DATA LINES:
---------------

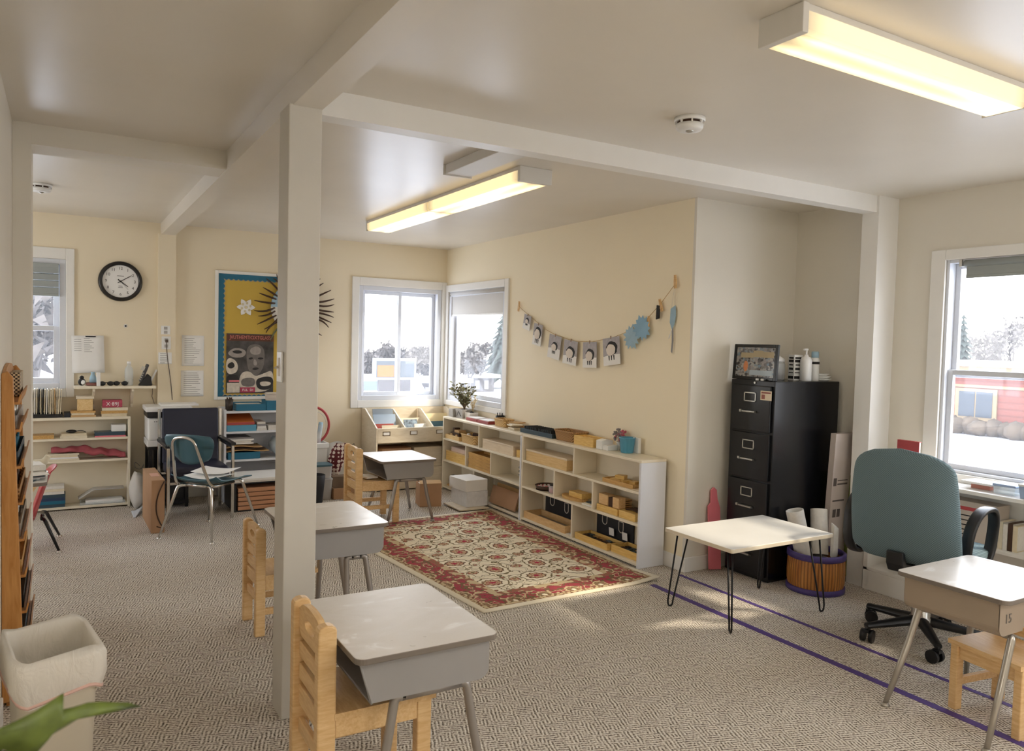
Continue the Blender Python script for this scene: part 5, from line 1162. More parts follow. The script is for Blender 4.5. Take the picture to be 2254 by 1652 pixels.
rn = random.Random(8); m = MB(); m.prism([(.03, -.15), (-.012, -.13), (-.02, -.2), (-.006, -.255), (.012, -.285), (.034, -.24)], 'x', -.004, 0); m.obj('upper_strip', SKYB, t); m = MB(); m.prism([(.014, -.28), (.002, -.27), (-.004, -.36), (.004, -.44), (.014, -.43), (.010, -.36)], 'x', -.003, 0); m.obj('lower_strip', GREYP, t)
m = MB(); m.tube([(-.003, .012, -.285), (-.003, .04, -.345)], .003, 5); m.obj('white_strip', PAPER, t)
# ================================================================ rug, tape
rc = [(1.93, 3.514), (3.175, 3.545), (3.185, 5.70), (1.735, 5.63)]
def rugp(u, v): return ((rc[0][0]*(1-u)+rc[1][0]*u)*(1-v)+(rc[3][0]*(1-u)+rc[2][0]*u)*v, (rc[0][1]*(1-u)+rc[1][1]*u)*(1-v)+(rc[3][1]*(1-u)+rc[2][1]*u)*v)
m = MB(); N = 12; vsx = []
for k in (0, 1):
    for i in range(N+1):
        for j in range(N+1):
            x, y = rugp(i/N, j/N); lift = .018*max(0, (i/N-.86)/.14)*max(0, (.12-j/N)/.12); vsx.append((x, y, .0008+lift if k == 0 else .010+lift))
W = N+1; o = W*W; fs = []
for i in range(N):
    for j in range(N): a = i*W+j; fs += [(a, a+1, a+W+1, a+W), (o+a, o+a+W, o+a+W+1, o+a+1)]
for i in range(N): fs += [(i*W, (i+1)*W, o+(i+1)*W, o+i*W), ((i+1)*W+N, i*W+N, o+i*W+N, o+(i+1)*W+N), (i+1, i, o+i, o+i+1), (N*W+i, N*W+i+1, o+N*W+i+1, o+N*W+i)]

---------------

WHAT YOU SHOULD DO: Reproduce each line exactly as it appears, omitting the pictures.

CORRECT RESPONSE:
Continue the Blender Python script for this scene: part 5, from line 1162. More parts follow. The script is for Blender 4.5. Take the picture to be 2254 by 1652 pixels.
rn = random.Random(8); m = MB(); m.prism([(.03, -.15), (-.012, -.13), (-.02, -.2), (-.006, -.255), (.012, -.285), (.034, -.24)], 'x', -.004, 0); m.obj('upper_strip', SKYB, t); m = MB(); m.prism([(.014, -.28), (.002, -.27), (-.004, -.36), (.004, -.44), (.014, -.43), (.010, -.36)], 'x', -.003, 0); m.obj('lower_strip', GREYP, t)
m = MB(); m.tube([(-.003, .012, -.285), (-.003, .04, -.345)], .003, 5); m.obj('white_strip', PAPER, t)
# ================================================================ rug, tape
rc = [(1.93, 3.514), (3.175, 3.545), (3.185, 5.70), (1.735, 5.63)]
def rugp(u, v): return ((rc[0][0]*(1-u)+rc[1][0]*u)*(1-v)+(rc[3][0]*(1-u)+rc[2][0]*u)*v, (rc[0][1]*(1-u)+rc[1][1]*u)*(1-v)+(rc[3][1]*(1-u)+rc[2][1]*u)*v)
m = MB(); N = 12; vsx = []
for k in (0, 1):
    for i in range(N+1):
        for j in range(N+1):
            x, y = rugp(i/N, j/N); lift = .018*max(0, (i/N-.86)/.14)*max(0, (.12-j/N)/.12); vsx.append((x, y, .0008+lift if k == 0 else .010+lift))
W = N+1; o = W*W; fs = []
for i in range(N):
    for j in range(N): a = i*W+j; fs += [(a, a+1, a+W+1, a+W), (o+a, o+a+W, o+a+W+1, o+a+1)]
for i in range(N): fs += [(i*W, (i+1)*W, o+(i+1)*W, o+i*W), ((i+1)*W+N, i*W+N, o+i*W+N, o+(i+1)*W+N), (i+1, i, o+i, o+i+1), (N*W+i, N*W+i+1, o+N*W+i+1, o+N*W+i)]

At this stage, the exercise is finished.